## Aim
Take every line from the material that has the word "objects" in it.

## Stored data

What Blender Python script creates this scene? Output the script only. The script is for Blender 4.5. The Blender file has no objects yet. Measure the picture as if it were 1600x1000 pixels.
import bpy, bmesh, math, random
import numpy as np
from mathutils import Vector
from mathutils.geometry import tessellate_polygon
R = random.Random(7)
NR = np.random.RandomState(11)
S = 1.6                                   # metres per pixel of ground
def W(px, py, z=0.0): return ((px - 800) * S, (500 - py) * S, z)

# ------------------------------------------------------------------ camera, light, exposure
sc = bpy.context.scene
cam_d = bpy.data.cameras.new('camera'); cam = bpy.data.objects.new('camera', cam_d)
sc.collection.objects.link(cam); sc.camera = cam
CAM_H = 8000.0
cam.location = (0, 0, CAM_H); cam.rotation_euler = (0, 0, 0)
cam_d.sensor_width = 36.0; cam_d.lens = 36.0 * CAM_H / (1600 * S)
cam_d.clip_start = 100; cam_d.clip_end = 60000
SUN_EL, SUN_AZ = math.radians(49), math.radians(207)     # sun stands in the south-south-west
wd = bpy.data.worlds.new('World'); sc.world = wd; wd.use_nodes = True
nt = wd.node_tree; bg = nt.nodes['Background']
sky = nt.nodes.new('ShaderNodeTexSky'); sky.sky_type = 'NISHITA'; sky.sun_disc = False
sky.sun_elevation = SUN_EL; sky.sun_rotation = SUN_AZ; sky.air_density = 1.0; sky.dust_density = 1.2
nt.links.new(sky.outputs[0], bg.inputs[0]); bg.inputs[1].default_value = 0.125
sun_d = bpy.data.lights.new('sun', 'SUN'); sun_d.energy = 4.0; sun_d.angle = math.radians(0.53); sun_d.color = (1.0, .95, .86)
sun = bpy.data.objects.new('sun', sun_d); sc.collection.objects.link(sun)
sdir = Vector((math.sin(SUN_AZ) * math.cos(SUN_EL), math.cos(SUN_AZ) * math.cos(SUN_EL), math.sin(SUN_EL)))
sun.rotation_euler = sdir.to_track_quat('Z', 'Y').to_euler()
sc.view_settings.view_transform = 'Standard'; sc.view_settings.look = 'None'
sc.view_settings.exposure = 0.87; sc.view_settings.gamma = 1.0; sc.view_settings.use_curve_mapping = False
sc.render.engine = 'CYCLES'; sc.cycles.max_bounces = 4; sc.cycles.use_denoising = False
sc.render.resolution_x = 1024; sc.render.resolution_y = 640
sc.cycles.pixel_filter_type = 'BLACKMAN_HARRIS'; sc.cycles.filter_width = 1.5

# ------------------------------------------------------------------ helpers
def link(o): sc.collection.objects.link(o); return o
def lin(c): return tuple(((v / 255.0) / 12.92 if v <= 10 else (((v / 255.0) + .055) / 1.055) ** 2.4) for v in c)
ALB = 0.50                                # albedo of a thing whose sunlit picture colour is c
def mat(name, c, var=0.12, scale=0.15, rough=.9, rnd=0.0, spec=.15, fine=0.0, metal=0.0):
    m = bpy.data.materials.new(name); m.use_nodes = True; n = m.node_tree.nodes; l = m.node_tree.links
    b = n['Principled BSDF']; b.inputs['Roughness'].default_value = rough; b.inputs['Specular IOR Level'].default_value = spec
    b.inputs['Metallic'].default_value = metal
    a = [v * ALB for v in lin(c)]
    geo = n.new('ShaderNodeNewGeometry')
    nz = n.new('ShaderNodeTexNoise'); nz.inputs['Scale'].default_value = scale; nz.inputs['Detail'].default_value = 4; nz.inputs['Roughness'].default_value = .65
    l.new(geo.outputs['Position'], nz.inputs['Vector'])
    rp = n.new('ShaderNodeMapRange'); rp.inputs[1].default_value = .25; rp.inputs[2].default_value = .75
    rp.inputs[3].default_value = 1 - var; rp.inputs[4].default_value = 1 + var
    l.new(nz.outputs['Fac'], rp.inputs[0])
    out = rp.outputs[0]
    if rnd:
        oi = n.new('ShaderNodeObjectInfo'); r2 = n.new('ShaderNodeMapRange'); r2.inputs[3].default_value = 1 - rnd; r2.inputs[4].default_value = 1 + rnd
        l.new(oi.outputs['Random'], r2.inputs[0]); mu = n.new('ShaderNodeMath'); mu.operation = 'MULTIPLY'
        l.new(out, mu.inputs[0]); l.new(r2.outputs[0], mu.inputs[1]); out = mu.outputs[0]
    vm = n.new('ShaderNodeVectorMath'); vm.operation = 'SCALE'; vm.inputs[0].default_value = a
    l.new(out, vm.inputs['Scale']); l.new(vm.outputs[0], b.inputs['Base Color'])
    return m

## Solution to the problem
What Blender Python script creates this scene? Output the script only. The script is for Blender 4.5. The Blender file has no objects yet. Measure the picture as if it were 1600x1000 pixels.
cam_d = bpy.data.cameras.new('camera'); cam = bpy.data.objects.new('camera', cam_d)
sc.collection.objects.link(cam); sc.camera = cam
sun = bpy.data.objects.new('sun', sun_d); sc.collection.objects.link(sun)
def link(o): sc.collection.objects.link(o); return o